begin
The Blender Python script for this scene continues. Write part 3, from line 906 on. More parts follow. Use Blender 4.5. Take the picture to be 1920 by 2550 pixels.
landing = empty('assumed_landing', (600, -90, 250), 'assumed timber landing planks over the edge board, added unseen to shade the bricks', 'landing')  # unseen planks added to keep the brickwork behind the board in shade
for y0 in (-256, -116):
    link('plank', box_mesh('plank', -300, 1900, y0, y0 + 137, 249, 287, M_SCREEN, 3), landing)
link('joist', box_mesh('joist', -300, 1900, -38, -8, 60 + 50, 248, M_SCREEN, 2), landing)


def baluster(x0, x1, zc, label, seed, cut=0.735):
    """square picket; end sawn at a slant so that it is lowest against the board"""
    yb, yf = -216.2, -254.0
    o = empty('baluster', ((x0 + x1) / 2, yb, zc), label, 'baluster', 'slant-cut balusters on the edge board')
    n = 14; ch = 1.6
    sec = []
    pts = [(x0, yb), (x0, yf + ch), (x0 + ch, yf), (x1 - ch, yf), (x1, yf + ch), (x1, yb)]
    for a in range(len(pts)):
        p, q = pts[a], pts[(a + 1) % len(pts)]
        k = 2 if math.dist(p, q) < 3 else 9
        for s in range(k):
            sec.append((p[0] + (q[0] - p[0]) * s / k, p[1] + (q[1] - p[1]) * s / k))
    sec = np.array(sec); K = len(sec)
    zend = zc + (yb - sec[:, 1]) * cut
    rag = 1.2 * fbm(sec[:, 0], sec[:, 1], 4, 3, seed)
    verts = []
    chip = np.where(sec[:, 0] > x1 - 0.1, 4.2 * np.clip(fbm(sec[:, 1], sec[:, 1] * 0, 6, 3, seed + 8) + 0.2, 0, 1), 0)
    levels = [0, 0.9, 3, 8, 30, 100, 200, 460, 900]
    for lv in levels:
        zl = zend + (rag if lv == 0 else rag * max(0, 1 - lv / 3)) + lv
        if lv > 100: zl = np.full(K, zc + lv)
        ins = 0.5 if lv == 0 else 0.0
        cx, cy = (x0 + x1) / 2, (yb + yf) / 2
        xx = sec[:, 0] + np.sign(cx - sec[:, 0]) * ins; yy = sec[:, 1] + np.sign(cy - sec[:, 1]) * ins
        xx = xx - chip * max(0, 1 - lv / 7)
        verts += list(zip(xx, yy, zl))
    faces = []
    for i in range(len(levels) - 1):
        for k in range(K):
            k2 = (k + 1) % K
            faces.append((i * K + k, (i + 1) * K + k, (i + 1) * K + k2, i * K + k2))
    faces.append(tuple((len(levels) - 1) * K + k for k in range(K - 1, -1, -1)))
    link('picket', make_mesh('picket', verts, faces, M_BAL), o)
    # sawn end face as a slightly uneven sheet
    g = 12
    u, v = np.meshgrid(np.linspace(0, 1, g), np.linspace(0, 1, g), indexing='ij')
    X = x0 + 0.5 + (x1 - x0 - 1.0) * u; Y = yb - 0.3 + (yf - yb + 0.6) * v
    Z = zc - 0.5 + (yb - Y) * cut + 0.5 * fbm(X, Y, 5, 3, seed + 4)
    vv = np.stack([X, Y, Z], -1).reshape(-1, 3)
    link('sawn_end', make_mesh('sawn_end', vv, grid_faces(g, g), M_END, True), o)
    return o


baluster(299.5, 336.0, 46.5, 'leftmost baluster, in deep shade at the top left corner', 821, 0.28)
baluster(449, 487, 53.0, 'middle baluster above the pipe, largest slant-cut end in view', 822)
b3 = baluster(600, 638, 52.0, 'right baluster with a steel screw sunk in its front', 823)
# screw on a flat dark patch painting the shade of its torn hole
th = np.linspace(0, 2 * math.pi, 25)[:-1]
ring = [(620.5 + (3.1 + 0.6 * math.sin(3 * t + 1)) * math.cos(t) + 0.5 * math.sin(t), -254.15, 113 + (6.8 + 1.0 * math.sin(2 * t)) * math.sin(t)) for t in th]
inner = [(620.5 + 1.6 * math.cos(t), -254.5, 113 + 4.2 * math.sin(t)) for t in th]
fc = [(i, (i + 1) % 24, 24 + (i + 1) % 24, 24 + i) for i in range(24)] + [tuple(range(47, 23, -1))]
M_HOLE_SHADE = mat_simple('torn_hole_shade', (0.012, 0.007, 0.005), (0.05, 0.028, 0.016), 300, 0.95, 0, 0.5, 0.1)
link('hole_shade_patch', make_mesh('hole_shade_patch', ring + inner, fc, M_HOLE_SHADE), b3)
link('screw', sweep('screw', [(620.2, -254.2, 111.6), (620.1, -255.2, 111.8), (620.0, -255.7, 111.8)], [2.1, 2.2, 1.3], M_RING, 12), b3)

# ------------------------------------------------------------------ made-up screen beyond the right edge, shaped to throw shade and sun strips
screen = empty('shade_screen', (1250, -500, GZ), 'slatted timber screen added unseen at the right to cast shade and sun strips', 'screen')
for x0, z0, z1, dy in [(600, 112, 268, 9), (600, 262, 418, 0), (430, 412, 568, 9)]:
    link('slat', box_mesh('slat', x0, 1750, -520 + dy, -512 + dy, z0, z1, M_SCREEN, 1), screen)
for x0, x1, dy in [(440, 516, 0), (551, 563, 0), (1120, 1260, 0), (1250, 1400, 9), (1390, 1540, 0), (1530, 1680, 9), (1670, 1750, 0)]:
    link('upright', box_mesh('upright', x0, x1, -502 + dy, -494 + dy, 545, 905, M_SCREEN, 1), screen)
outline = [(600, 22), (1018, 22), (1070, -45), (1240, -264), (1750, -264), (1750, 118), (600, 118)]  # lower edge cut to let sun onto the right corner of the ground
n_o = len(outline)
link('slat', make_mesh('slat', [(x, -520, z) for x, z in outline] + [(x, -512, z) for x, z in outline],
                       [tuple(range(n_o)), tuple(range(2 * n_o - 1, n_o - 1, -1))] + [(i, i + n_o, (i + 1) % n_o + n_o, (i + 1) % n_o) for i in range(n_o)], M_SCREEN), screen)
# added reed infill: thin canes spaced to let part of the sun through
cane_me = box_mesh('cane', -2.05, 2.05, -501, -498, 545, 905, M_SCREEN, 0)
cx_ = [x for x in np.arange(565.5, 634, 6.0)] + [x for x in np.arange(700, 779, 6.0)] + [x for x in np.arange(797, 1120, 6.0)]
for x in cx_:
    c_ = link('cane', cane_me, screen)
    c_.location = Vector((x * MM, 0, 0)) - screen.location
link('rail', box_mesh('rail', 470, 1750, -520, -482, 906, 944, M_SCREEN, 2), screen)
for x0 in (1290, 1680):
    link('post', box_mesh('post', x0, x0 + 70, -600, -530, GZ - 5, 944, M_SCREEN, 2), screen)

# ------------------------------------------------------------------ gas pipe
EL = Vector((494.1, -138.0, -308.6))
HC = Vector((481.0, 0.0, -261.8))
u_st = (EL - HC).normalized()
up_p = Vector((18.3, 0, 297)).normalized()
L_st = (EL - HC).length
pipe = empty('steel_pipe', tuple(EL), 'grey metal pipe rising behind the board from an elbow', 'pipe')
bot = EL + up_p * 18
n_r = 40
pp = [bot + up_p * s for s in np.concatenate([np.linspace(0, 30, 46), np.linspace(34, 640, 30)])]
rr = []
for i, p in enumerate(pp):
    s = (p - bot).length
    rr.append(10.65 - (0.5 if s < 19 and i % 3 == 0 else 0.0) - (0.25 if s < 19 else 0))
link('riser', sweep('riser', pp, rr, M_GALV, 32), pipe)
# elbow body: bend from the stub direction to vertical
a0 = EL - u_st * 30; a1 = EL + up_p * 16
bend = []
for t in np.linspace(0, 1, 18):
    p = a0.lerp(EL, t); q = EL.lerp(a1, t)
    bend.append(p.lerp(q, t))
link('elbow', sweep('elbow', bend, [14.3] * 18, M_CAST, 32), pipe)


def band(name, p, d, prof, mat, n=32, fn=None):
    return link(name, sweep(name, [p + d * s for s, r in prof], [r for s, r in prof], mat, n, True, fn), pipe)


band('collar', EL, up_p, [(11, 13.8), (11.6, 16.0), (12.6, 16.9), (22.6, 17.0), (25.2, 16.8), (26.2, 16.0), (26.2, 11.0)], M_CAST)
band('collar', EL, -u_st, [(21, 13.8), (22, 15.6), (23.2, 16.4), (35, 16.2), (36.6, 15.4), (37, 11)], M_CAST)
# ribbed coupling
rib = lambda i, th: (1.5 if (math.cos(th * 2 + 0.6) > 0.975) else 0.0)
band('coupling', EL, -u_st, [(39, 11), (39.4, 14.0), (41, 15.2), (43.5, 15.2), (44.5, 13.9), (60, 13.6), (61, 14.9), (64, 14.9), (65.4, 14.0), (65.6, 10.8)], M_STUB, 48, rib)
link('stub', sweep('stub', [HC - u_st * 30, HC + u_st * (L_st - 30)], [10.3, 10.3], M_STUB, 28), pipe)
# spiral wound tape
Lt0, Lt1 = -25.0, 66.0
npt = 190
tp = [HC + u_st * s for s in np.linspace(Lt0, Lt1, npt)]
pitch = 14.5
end
* [Task brief]:
Up to and including the line with "link('joist', box_mesh('joist', -300, 1900, -38, -8, 60", repeat the data exactly, starting from its first line; nothing else belongs in the response.

* [Output below]:
The Blender Python script for this scene continues. Write part 3, from line 906 on. More parts follow. Use Blender 4.5. Take the picture to be 1920 by 2550 pixels.
landing = empty('assumed_landing', (600, -90, 250), 'assumed timber landing planks over the edge board, added unseen to shade the bricks', 'landing')  # unseen planks added to keep the brickwork behind the board in shade
for y0 in (-256, -116):
    link('plank', box_mesh('plank', -300, 1900, y0, y0 + 137, 249, 287, M_SCREEN, 3), landing)
link('joist', box_mesh('joist', -300, 1900, -38, -8, 60 + 50, 248, M_SCREEN, 2), landing)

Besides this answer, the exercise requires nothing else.